> [Records supplied]:
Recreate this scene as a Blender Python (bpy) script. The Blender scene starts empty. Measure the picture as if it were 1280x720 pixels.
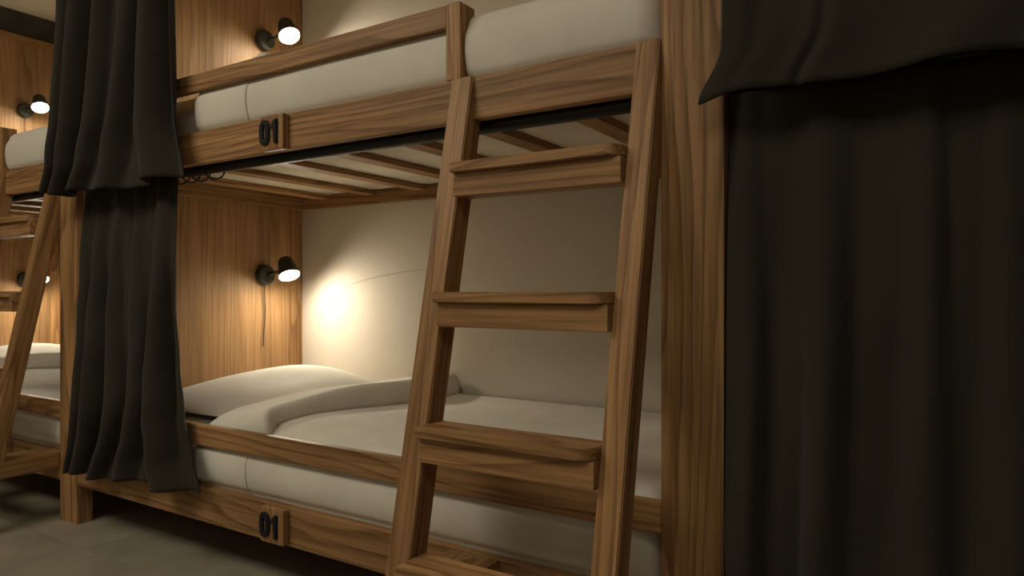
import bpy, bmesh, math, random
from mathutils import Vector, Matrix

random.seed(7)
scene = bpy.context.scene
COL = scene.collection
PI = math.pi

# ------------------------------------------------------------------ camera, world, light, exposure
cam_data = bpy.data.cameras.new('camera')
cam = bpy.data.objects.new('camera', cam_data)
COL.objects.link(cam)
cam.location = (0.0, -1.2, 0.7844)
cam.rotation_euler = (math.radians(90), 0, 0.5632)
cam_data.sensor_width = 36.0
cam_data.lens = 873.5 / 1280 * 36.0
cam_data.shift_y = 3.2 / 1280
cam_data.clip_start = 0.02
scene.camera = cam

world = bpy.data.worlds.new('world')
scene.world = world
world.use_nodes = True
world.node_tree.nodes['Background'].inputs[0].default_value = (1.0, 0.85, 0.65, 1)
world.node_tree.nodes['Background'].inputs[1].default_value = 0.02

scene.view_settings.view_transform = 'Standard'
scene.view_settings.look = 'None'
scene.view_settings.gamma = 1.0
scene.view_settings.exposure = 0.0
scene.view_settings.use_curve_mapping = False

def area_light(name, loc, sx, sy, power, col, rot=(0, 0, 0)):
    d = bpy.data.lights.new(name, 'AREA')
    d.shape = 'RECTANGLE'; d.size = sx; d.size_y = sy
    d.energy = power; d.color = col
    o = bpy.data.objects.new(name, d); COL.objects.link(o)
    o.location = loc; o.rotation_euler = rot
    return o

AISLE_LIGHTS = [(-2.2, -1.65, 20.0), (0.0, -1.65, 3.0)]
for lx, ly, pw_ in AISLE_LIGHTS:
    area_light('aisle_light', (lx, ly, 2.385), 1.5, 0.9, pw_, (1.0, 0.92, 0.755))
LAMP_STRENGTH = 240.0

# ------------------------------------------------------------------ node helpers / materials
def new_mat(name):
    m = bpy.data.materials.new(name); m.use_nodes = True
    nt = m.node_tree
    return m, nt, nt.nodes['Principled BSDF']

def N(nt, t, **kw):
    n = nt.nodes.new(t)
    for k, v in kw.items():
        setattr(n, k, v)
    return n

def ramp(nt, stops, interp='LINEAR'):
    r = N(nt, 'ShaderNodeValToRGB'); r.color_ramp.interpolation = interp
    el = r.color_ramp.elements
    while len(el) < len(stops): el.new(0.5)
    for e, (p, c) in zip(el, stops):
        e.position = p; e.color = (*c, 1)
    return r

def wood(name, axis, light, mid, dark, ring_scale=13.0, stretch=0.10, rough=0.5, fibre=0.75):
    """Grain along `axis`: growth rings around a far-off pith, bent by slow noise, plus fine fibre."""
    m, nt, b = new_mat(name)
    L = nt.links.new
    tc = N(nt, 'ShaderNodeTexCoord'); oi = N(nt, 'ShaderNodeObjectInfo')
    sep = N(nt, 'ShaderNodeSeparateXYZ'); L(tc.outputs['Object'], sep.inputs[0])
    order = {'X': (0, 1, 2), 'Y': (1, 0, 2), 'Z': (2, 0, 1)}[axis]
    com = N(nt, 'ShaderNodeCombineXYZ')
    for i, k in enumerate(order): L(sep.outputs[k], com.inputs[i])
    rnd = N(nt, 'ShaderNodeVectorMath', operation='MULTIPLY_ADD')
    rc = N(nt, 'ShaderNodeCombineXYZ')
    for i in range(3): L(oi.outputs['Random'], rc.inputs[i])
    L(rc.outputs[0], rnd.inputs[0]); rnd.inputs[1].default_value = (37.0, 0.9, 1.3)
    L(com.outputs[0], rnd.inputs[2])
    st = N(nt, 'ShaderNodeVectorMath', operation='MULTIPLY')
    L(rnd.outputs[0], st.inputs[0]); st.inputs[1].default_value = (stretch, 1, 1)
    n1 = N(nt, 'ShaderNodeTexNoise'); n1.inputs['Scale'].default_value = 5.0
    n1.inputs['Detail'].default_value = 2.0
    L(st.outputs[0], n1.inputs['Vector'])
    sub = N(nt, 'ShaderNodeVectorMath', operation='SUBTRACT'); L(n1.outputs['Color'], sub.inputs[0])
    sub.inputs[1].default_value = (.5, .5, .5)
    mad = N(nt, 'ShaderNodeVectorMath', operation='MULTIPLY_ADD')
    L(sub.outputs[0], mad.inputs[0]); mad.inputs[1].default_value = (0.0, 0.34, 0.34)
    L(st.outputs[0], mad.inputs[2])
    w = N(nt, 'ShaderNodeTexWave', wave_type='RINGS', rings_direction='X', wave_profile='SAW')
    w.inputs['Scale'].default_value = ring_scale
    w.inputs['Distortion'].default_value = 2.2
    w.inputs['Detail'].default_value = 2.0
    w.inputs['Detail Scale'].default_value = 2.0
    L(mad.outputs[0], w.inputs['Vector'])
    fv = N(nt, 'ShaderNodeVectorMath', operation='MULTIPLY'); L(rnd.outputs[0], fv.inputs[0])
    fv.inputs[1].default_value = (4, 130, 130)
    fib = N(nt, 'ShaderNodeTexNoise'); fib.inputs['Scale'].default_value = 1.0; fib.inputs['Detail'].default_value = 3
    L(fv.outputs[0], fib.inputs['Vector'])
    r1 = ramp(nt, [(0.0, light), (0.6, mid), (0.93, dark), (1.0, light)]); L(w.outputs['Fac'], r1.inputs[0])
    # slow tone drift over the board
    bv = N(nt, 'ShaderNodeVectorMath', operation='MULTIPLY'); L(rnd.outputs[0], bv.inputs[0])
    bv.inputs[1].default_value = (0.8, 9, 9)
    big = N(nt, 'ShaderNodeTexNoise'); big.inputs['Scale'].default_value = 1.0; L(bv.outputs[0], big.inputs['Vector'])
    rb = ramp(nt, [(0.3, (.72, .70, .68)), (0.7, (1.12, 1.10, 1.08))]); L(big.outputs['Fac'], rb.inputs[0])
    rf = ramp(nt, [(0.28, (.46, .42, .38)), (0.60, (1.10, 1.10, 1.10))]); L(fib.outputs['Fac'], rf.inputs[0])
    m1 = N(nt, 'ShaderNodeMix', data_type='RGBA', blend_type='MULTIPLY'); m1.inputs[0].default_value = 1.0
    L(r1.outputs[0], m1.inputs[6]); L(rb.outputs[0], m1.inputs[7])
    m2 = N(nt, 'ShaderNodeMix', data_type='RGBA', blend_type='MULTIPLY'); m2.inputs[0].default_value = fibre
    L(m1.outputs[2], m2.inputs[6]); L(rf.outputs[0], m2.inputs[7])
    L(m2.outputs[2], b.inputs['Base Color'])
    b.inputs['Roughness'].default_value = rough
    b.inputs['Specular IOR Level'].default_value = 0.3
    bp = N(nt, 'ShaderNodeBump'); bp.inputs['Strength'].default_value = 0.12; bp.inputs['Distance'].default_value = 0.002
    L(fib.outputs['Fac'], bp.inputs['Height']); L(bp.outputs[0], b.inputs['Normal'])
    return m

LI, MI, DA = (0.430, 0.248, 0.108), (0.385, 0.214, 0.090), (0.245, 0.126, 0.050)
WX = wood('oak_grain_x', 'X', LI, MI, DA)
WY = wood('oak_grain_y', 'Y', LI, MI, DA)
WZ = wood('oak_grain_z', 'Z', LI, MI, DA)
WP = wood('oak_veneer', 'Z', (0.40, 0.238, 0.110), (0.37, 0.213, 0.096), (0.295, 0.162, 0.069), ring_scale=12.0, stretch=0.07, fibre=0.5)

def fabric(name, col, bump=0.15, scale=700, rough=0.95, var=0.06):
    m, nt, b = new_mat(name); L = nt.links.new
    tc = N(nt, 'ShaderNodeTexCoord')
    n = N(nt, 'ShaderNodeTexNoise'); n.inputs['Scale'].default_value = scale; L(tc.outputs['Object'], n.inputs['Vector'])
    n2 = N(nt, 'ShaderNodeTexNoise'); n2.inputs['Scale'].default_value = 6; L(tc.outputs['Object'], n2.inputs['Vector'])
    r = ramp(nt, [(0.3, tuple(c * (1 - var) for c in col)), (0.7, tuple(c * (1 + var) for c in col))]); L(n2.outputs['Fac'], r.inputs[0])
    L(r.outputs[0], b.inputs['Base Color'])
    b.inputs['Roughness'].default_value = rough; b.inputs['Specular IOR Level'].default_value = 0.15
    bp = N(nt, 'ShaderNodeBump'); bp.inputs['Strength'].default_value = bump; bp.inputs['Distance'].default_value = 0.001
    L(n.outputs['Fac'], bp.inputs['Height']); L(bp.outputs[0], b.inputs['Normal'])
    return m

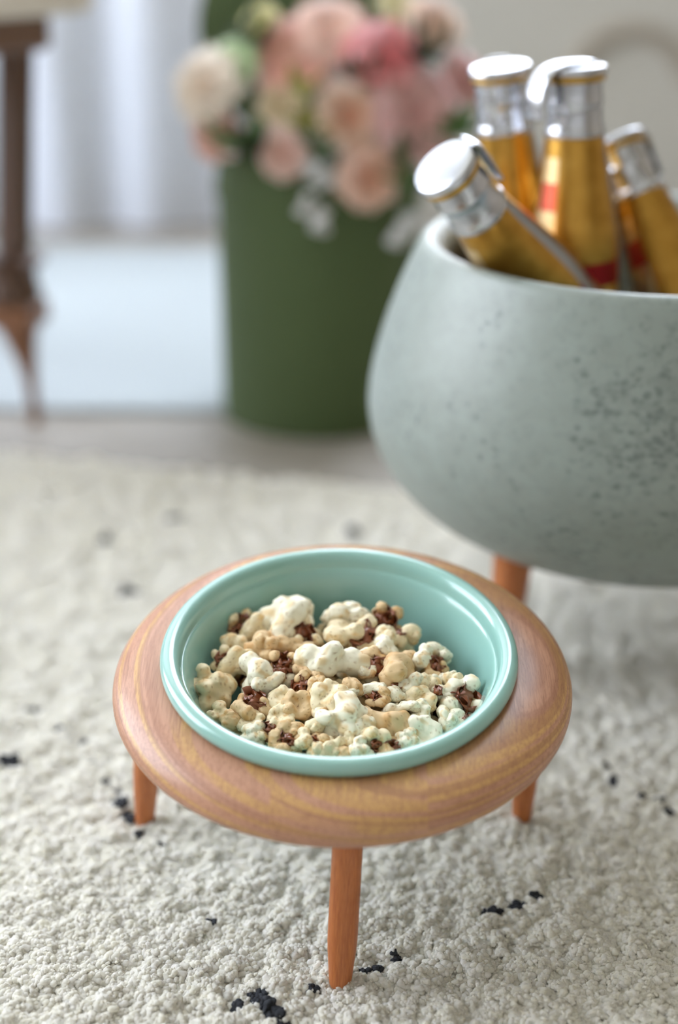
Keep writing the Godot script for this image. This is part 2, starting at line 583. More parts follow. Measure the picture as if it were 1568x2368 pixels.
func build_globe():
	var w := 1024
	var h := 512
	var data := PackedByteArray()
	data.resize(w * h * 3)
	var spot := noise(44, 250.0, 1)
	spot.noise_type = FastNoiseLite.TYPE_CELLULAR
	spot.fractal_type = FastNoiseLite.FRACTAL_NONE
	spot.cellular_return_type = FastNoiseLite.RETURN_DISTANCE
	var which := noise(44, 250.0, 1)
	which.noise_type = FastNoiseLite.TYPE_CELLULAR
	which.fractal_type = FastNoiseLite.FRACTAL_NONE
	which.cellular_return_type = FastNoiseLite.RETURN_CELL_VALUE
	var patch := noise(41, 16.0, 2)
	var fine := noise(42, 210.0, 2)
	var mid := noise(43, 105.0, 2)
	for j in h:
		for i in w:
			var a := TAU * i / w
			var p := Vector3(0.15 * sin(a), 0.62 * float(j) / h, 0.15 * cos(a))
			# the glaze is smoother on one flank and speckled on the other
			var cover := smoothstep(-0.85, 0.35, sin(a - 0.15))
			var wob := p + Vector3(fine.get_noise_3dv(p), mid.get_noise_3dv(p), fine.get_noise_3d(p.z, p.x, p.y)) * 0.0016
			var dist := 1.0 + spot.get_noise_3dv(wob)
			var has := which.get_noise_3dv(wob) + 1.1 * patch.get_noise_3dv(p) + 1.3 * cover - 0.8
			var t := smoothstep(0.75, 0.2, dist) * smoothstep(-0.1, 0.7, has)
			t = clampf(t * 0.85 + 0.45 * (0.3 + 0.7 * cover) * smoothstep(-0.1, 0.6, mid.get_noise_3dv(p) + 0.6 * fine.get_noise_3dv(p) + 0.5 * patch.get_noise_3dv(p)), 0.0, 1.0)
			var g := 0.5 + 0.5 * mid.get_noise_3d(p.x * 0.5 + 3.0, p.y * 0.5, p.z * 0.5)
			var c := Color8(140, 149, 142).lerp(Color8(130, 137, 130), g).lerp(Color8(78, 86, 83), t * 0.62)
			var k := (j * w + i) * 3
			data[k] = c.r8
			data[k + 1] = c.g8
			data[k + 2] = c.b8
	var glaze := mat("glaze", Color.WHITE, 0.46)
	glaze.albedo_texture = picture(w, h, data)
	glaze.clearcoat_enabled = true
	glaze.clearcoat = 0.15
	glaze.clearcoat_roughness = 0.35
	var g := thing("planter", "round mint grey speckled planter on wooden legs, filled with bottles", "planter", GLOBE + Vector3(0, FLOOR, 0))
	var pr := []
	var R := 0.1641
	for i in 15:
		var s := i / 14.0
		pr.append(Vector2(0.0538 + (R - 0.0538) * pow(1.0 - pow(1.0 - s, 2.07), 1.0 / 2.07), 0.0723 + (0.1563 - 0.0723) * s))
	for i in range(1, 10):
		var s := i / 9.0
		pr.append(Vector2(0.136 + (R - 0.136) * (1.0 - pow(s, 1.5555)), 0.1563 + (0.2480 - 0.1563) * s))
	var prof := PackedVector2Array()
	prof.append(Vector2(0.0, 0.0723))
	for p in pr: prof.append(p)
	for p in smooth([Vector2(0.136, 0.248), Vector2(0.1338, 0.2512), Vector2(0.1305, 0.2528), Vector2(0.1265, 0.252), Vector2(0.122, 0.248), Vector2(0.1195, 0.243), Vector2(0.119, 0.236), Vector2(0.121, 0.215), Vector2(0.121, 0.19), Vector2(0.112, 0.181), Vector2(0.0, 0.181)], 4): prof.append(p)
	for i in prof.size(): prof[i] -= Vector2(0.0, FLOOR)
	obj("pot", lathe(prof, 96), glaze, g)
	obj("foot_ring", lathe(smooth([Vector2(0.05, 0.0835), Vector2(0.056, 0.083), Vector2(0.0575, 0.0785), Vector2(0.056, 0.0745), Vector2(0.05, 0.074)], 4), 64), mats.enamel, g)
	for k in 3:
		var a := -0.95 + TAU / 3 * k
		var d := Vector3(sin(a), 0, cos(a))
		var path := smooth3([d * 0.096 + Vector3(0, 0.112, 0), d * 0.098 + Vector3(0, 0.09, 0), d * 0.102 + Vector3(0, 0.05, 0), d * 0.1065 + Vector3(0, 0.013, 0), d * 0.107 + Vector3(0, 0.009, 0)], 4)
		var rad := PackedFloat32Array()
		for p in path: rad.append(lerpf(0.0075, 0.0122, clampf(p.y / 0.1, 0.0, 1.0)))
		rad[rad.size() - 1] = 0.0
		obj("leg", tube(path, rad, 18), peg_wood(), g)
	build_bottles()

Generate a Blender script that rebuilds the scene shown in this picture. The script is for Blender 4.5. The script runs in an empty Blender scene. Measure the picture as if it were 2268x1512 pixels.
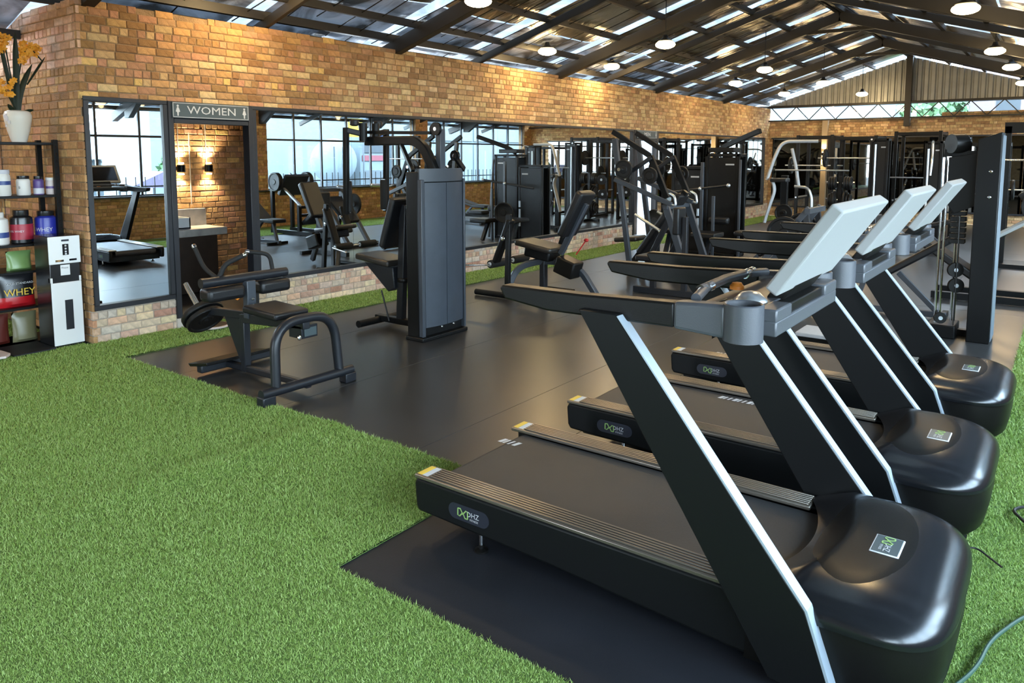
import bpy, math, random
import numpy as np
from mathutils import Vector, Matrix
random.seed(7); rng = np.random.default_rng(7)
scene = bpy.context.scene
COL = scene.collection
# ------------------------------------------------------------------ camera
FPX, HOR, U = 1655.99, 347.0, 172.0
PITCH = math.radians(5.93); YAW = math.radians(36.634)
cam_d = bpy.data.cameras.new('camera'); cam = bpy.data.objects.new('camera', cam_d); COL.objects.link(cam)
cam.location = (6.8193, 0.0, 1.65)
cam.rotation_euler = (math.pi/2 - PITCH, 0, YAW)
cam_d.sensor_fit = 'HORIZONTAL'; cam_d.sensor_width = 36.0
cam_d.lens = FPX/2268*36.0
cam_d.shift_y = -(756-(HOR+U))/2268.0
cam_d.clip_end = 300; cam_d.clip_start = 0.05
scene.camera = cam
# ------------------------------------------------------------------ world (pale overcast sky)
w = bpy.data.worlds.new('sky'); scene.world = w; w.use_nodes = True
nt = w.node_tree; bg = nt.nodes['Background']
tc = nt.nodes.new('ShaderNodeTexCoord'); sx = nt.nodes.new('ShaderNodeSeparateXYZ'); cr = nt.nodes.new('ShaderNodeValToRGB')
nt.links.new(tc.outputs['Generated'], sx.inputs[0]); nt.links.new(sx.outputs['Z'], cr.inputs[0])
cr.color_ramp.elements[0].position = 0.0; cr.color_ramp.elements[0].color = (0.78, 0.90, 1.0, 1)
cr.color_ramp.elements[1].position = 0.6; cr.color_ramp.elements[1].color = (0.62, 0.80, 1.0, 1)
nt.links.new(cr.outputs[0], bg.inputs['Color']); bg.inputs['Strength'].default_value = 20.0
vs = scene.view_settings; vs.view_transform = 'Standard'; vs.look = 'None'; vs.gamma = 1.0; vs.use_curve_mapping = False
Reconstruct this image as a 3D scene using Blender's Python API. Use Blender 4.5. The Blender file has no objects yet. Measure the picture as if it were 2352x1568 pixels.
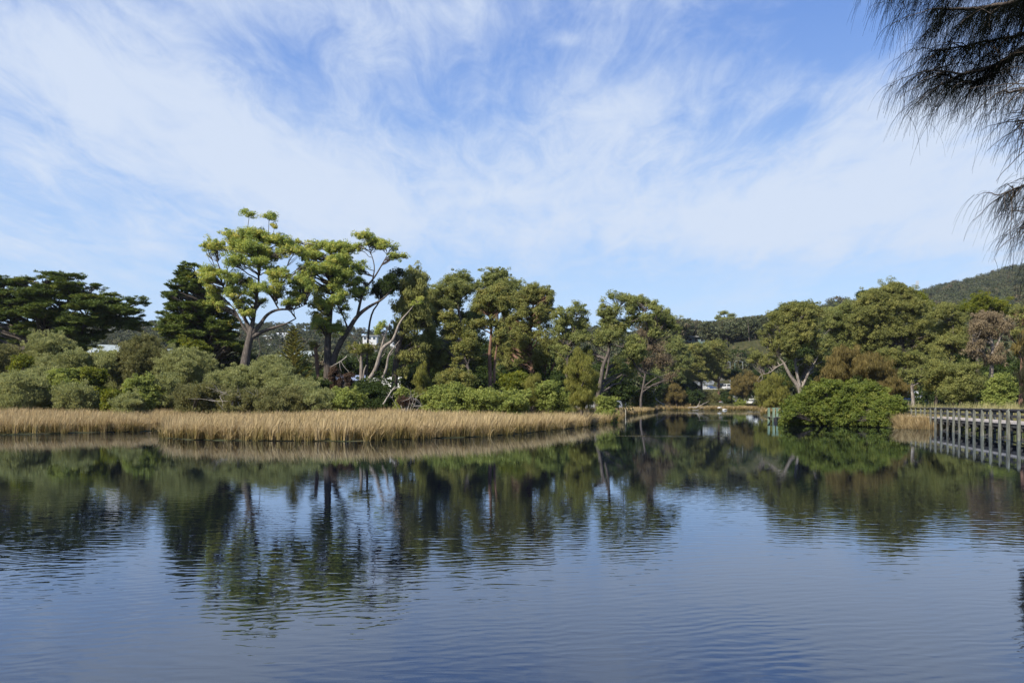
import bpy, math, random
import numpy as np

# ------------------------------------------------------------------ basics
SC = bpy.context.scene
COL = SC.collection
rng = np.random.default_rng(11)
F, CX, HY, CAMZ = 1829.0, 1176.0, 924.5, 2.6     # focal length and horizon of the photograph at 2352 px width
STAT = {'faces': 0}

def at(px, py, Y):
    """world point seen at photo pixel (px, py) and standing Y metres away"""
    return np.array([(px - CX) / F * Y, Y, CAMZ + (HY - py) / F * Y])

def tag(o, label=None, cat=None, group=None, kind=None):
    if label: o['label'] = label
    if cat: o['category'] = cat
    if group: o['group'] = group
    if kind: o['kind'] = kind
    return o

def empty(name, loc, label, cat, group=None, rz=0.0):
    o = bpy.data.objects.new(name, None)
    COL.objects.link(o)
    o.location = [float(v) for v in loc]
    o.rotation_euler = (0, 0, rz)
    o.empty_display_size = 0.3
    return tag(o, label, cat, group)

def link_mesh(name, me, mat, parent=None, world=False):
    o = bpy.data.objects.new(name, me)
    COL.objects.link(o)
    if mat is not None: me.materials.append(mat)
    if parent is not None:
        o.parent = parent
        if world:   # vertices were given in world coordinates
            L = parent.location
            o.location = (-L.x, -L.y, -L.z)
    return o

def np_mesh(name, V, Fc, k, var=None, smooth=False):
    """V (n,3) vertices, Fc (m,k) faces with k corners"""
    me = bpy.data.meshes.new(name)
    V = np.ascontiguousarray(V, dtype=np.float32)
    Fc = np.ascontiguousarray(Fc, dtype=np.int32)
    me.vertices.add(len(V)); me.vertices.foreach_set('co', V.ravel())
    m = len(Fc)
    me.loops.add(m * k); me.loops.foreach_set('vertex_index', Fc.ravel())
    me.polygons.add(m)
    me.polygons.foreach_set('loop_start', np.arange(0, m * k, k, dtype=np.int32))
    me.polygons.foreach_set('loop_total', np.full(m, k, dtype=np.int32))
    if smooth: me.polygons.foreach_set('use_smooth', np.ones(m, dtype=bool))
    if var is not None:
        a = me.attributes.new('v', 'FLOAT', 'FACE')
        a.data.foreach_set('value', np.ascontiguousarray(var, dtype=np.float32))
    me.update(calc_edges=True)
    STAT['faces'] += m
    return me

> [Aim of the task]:
Your task is to repeat the opening line of the entries above and each line after it, ending with the line that has "PI = math.pi". Do not include the pictures.

> [Finished task]:
Recreate this scene as a Blender Python (bpy) script. The Blender scene starts empty. Measure the picture as if it were 1280x720 pixels.
import bpy, bmesh, math, random
from mathutils import Vector, Matrix

random.seed(7)
scene = bpy.context.scene
COL = scene.collection
PI = math.pi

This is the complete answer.